Goodbye, Friend: Hello, Mean Little deaf Queer

This week the book group met to discuss Hit by a Farm How I Learned to Stop Worrying and Love the Barn by Catherine Friend (Da Capo, 2006) and overall, a well-liked pick. For anyone who’s ever wanted to chase a dream, imagines chucking it all for life on a farm, or loves llamas, this is a book for you. Friend is at her insightful and hilarious best when describing the very steep, very furry, and often very painful learning curve she and her partner Melissa struggled through over several years as they got their sheep farm going and vineyard growing (once they placed the plants right-way-down into the soil, that is).

But, owning a farm was Melissa’s dream not bookish, writerly Friend’s and much of the tension in the book comes from Catherine trying to maintain her own career as an author in the face of hundreds of needy sheep. The sadness, frustration, and complaining dragged on a bit too long—figure it out, already!—but the solution is a bit controversial: did she do the right thing? Was it self-preservation or selfishness? Can it last? (Stay tuned. Friend’s “sequel” Sheepish is coming out on April 26 (Da Capo)).

Besides the llamas (they really are extraordinary), I loved how Friend is very conscious that they are a lesbian couple living in the rural Midwest and in an insider-y way remarks on it, but their neighbors don’t seem to remark on it at all. (Though, if they did could she say? She does live there after all.) In many ways, this is a sincere yet humorous look at an all too common issue for any couple: where do we live? And for lesbians: what do you do when the U-Haul just ain’t coming?

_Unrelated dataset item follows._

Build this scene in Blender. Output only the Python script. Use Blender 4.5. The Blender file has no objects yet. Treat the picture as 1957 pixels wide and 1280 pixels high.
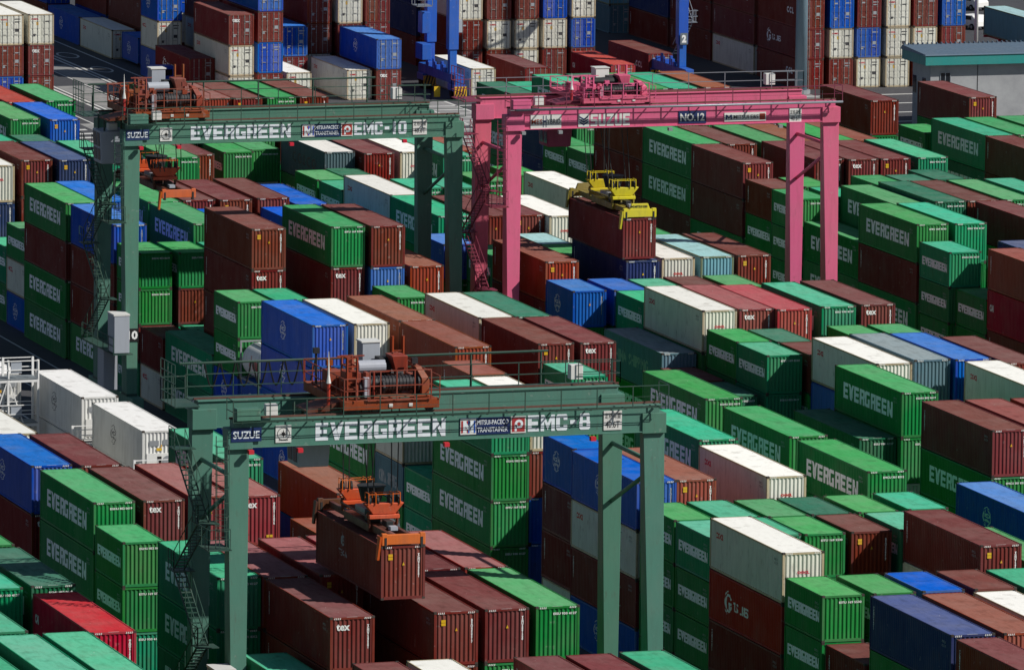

Next up: Mean Little deaf Queer: A Memoir by Terry Galloway (Beacon, 2010). The title says it all and the praise below puts the cherry on top:

 “This is a damn fine piece of work which is unbelievably powerful.” —Dorothy Allison

“This is not your mother’s triumph-of-the-human-spirit memoir. Yes, Terry Galloway is resilient. But she’s also caustic, depraved, utterly disinhibited, and somehow sweetly bubbly, a beguiling raconteuse who periodically leaps onto the dinner table and stabs you with her fork. Her story will fascinate, it will hurt, and you will like it.” —Alison Bechdel, author of Fun Home

“Galloway was born a storyteller, and her narrative gifts are in full force throughout, spinning yarns about herself and her family that mesmerize.” —Robert Faires, Austin Chronicle

“Told with understandable rage, quirky humor, and extraordinary humanity, this remarkable woman’s engaging account deserves a large readership.” —Booklist

And for my fellow Hunger Games fans, start smithing those mockingjay pins: Lionsgate will release the movie version directed by Gary Ross, on March 23, 2012. Shooting is scheduled for late spring or summer, although no cast has been announced yet. I vote for that girl from True Grit for Katniss—that glower!